Task statement —
Copy nothing but the text: reproduce each line of the listing exactly and leave the pictures out.

Supplied information —
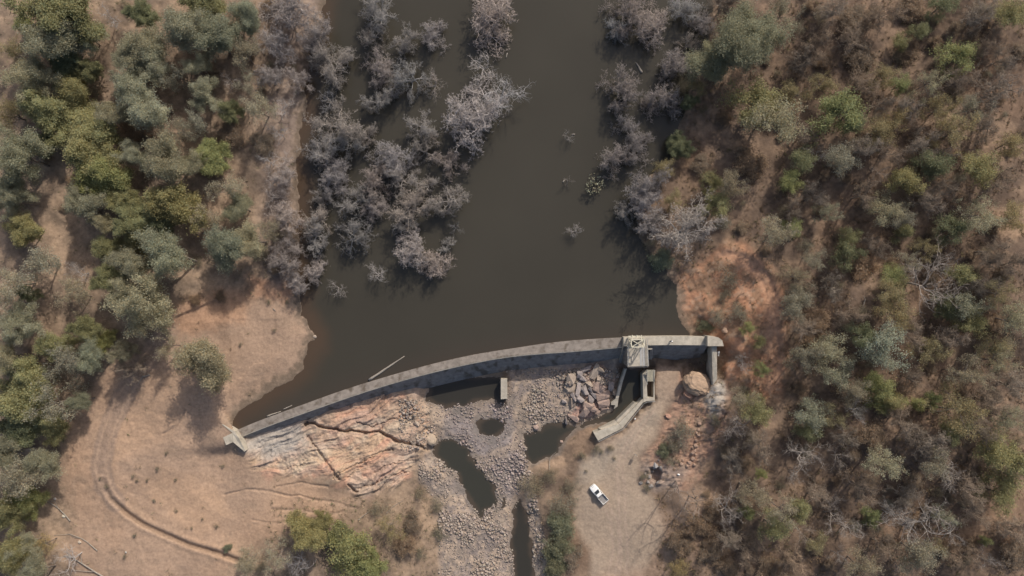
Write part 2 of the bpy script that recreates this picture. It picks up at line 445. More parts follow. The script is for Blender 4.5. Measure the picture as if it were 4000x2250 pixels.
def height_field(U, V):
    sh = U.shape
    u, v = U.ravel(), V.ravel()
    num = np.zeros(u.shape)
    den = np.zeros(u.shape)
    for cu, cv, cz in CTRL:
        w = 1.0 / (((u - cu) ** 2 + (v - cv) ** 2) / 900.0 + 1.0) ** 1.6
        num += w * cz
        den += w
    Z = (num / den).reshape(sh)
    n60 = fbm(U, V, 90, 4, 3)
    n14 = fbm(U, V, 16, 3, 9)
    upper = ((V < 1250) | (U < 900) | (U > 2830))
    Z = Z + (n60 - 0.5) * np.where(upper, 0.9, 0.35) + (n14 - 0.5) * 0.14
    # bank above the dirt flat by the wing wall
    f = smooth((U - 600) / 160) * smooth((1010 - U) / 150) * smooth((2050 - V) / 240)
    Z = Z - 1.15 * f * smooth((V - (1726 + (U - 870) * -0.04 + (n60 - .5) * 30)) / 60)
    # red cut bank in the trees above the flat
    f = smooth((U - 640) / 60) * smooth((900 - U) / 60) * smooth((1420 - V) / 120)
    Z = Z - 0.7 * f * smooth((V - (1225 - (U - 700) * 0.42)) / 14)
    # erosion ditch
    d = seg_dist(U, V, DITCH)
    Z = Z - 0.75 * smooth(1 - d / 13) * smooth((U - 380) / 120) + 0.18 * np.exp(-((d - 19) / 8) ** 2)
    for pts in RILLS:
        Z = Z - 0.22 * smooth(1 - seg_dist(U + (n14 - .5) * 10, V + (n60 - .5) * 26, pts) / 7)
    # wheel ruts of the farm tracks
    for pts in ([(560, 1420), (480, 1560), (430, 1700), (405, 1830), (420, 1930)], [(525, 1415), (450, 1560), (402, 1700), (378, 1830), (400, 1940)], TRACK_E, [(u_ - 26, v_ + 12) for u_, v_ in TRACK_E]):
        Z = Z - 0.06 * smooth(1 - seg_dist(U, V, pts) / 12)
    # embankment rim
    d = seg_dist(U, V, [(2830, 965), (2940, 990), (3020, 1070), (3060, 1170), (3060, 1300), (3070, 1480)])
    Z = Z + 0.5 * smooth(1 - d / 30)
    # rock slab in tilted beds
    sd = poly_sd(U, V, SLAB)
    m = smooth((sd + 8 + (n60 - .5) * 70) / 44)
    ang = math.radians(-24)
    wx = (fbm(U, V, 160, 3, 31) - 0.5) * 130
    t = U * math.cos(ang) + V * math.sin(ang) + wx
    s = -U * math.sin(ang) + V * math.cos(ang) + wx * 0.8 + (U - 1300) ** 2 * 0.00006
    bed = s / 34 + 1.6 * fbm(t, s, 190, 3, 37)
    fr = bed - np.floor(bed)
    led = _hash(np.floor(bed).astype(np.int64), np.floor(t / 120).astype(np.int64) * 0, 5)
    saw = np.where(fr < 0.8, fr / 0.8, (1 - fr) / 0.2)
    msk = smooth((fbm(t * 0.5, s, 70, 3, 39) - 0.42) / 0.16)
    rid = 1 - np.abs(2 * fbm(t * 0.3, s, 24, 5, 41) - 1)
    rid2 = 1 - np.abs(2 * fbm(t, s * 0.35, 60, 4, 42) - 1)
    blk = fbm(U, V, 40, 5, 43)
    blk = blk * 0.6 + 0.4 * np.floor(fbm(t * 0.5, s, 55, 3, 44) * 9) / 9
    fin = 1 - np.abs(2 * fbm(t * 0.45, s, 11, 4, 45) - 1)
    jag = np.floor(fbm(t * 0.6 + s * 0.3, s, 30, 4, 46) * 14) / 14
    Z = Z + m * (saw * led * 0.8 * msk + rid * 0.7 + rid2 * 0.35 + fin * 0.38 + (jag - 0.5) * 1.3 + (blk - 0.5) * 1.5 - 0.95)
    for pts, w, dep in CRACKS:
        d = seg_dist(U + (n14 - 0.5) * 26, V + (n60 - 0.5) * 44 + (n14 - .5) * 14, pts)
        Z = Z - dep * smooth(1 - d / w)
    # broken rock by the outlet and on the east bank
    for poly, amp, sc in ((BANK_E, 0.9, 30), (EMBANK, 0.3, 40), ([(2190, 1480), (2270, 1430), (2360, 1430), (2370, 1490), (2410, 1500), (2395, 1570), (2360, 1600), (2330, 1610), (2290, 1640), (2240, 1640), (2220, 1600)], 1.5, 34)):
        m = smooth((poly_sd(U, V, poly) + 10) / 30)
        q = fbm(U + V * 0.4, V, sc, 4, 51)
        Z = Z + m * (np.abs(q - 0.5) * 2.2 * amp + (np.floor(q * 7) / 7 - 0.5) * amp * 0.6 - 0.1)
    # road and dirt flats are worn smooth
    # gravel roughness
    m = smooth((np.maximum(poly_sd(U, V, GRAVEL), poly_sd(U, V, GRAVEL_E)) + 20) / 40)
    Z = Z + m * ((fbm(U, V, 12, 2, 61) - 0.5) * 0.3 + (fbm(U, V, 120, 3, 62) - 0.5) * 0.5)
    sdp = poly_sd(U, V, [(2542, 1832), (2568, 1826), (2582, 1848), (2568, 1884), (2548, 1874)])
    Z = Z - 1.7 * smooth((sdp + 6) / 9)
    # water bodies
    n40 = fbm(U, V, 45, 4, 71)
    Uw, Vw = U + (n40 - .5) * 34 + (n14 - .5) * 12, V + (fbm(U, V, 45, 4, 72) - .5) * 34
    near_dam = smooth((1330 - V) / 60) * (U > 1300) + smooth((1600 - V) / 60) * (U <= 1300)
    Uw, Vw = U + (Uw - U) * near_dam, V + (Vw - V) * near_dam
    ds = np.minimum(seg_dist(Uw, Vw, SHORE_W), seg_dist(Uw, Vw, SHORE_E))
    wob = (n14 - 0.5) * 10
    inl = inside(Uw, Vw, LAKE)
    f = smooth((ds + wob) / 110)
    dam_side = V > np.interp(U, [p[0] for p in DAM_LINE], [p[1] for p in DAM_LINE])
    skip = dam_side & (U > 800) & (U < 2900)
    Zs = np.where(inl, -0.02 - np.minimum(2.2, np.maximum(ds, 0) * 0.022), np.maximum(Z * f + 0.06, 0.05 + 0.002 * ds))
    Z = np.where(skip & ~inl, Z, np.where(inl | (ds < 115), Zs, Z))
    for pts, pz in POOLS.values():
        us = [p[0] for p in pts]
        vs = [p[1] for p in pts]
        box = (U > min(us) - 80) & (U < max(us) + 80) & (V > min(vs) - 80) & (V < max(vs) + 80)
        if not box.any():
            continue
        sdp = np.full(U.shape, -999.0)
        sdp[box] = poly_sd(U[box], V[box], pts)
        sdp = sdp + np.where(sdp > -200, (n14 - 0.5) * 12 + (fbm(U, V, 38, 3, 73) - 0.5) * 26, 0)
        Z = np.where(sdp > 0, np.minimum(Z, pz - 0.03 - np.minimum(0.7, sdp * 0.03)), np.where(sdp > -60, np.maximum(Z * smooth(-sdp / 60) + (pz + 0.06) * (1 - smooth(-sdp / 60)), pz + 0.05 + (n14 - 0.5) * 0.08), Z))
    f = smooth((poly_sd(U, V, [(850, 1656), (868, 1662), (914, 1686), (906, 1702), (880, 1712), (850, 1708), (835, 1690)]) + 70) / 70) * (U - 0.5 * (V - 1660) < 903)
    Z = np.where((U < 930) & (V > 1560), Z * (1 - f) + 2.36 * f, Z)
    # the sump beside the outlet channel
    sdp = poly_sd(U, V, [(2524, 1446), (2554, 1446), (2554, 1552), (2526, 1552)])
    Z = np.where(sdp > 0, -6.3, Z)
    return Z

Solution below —
Write part 2 of the bpy script that recreates this picture. It picks up at line 445. More parts follow. The script is for Blender 4.5. Measure the picture as if it were 4000x2250 pixels.
def height_field(U, V):
    sh = U.shape
    u, v = U.ravel(), V.ravel()
    num = np.zeros(u.shape)
    den = np.zeros(u.shape)
    for cu, cv, cz in CTRL:
        w = 1.0 / (((u - cu) ** 2 + (v - cv) ** 2) / 900.0 + 1.0) ** 1.6
        num += w * cz
        den += w
    Z = (num / den).reshape(sh)
    n60 = fbm(U, V, 90, 4, 3)
    n14 = fbm(U, V, 16, 3, 9)
    upper = ((V < 1250) | (U < 900) | (U > 2830))
    Z = Z + (n60 - 0.5) * np.where(upper, 0.9, 0.35) + (n14 - 0.5) * 0.14
    # bank above the dirt flat by the wing wall
    f = smooth((U - 600) / 160) * smooth((1010 - U) / 150) * smooth((2050 - V) / 240)
    Z = Z - 1.15 * f * smooth((V - (1726 + (U - 870) * -0.04 + (n60 - .5) * 30)) / 60)
    # red cut bank in the trees above the flat
    f = smooth((U - 640) / 60) * smooth((900 - U) / 60) * smooth((1420 - V) / 120)
    Z = Z - 0.7 * f * smooth((V - (1225 - (U - 700) * 0.42)) / 14)
    # erosion ditch
    d = seg_dist(U, V, DITCH)
    Z = Z - 0.75 * smooth(1 - d / 13) * smooth((U - 380) / 120) + 0.18 * np.exp(-((d - 19) / 8) ** 2)
    for pts in RILLS:
        Z = Z - 0.22 * smooth(1 - seg_dist(U + (n14 - .5) * 10, V + (n60 - .5) * 26, pts) / 7)
    # wheel ruts of the farm tracks
    for pts in ([(560, 1420), (480, 1560), (430, 1700), (405, 1830), (420, 1930)], [(525, 1415), (450, 1560), (402, 1700), (378, 1830), (400, 1940)], TRACK_E, [(u_ - 26, v_ + 12) for u_, v_ in TRACK_E]):
        Z = Z - 0.06 * smooth(1 - seg_dist(U, V, pts) / 12)
    # embankment rim
    d = seg_dist(U, V, [(2830, 965), (2940, 990), (3020, 1070), (3060, 1170), (3060, 1300), (3070, 1480)])
    Z = Z + 0.5 * smooth(1 - d / 30)
    # rock slab in tilted beds
    sd = poly_sd(U, V, SLAB)
    m = smooth((sd + 8 + (n60 - .5) * 70) / 44)
    ang = math.radians(-24)
    wx = (fbm(U, V, 160, 3, 31) - 0.5) * 130
    t = U * math.cos(ang) + V * math.sin(ang) + wx
    s = -U * math.sin(ang) + V * math.cos(ang) + wx * 0.8 + (U - 1300) ** 2 * 0.00006
    bed = s / 34 + 1.6 * fbm(t, s, 190, 3, 37)
    fr = bed - np.floor(bed)
    led = _hash(np.floor(bed).astype(np.int64), np.floor(t / 120).astype(np.int64) * 0, 5)
    saw = np.where(fr < 0.8, fr / 0.8, (1 - fr) / 0.2)
    msk = smooth((fbm(t * 0.5, s, 70, 3, 39) - 0.42) / 0.16)
    rid = 1 - np.abs(2 * fbm(t * 0.3, s, 24, 5, 41) - 1)
    rid2 = 1 - np.abs(2 * fbm(t, s * 0.35, 60, 4, 42) - 1)
    blk = fbm(U, V, 40, 5, 43)
    blk = blk * 0.6 + 0.4 * np.floor(fbm(t * 0.5, s, 55, 3, 44) * 9) / 9
    fin = 1 - np.abs(2 * fbm(t * 0.45, s, 11, 4, 45) - 1)
    jag = np.floor(fbm(t * 0.6 + s * 0.3, s, 30, 4, 46) * 14) / 14
    Z = Z + m * (saw * led * 0.8 * msk + rid * 0.7 + rid2 * 0.35 + fin * 0.38 + (jag - 0.5) * 1.3 + (blk - 0.5) * 1.5 - 0.95)
    for pts, w, dep in CRACKS:
        d = seg_dist(U + (n14 - 0.5) * 26, V + (n60 - 0.5) * 44 + (n14 - .5) * 14, pts)
        Z = Z - dep * smooth(1 - d / w)
    # broken rock by the outlet and on the east bank
    for poly, amp, sc in ((BANK_E, 0.9, 30), (EMBANK, 0.3, 40), ([(2190, 1480), (2270, 1430), (2360, 1430), (2370, 1490), (2410, 1500), (2395, 1570), (2360, 1600), (2330, 1610), (2290, 1640), (2240, 1640), (2220, 1600)], 1.5, 34)):
        m = smooth((poly_sd(U, V, poly) + 10) / 30)
        q = fbm(U + V * 0.4, V, sc, 4, 51)
        Z = Z + m * (np.abs(q - 0.5) * 2.2 * amp + (np.floor(q * 7) / 7 - 0.5) * amp * 0.6 - 0.1)
    # road and dirt flats are worn smooth
    # gravel roughness
    m = smooth((np.maximum(poly_sd(U, V, GRAVEL), poly_sd(U, V, GRAVEL_E)) + 20) / 40)
    Z = Z + m * ((fbm(U, V, 12, 2, 61) - 0.5) * 0.3 + (fbm(U, V, 120, 3, 62) - 0.5) * 0.5)
    sdp = poly_sd(U, V, [(2542, 1832), (2568, 1826), (2582, 1848), (2568, 1884), (2548, 1874)])
    Z = Z - 1.7 * smooth((sdp + 6) / 9)
    # water bodies
    n40 = fbm(U, V, 45, 4, 71)
    Uw, Vw = U + (n40 - .5) * 34 + (n14 - .5) * 12, V + (fbm(U, V, 45, 4, 72) - .5) * 34
    near_dam = smooth((1330 - V) / 60) * (U > 1300) + smooth((1600 - V) / 60) * (U <= 1300)
    Uw, Vw = U + (Uw - U) * near_dam, V + (Vw - V) * near_dam
    ds = np.minimum(seg_dist(Uw, Vw, SHORE_W), seg_dist(Uw, Vw, SHORE_E))
    wob = (n14 - 0.5) * 10
    inl = inside(Uw, Vw, LAKE)
    f = smooth((ds + wob) / 110)
    dam_side = V > np.interp(U, [p[0] for p in DAM_LINE], [p[1] for p in DAM_LINE])
    skip = dam_side & (U > 800) & (U < 2900)
    Zs = np.where(inl, -0.02 - np.minimum(2.2, np.maximum(ds, 0) * 0.022), np.maximum(Z * f + 0.06, 0.05 + 0.002 * ds))
    Z = np.where(skip & ~inl, Z, np.where(inl | (ds < 115), Zs, Z))
    for pts, pz in POOLS.values():
        us = [p[0] for p in pts]
        vs = [p[1] for p in pts]
        box = (U > min(us) - 80) & (U < max(us) + 80) & (V > min(vs) - 80) & (V < max(vs) + 80)
        if not box.any():
            continue
        sdp = np.full(U.shape, -999.0)
        sdp[box] = poly_sd(U[box], V[box], pts)
        sdp = sdp + np.where(sdp > -200, (n14 - 0.5) * 12 + (fbm(U, V, 38, 3, 73) - 0.5) * 26, 0)
        Z = np.where(sdp > 0, np.minimum(Z, pz - 0.03 - np.minimum(0.7, sdp * 0.03)), np.where(sdp > -60, np.maximum(Z * smooth(-sdp / 60) + (pz + 0.06) * (1 - smooth(-sdp / 60)), pz + 0.05 + (n14 - 0.5) * 0.08), Z))
    f = smooth((poly_sd(U, V, [(850, 1656), (868, 1662), (914, 1686), (906, 1702), (880, 1712), (850, 1708), (835, 1690)]) + 70) / 70) * (U - 0.5 * (V - 1660) < 903)
    Z = np.where((U < 930) & (V > 1560), Z * (1 - f) + 2.36 * f, Z)
    # the sump beside the outlet channel
    sdp = poly_sd(U, V, [(2524, 1446), (2554, 1446), (2554, 1552), (2526, 1552)])
    Z = np.where(sdp > 0, -6.3, Z)
    return Z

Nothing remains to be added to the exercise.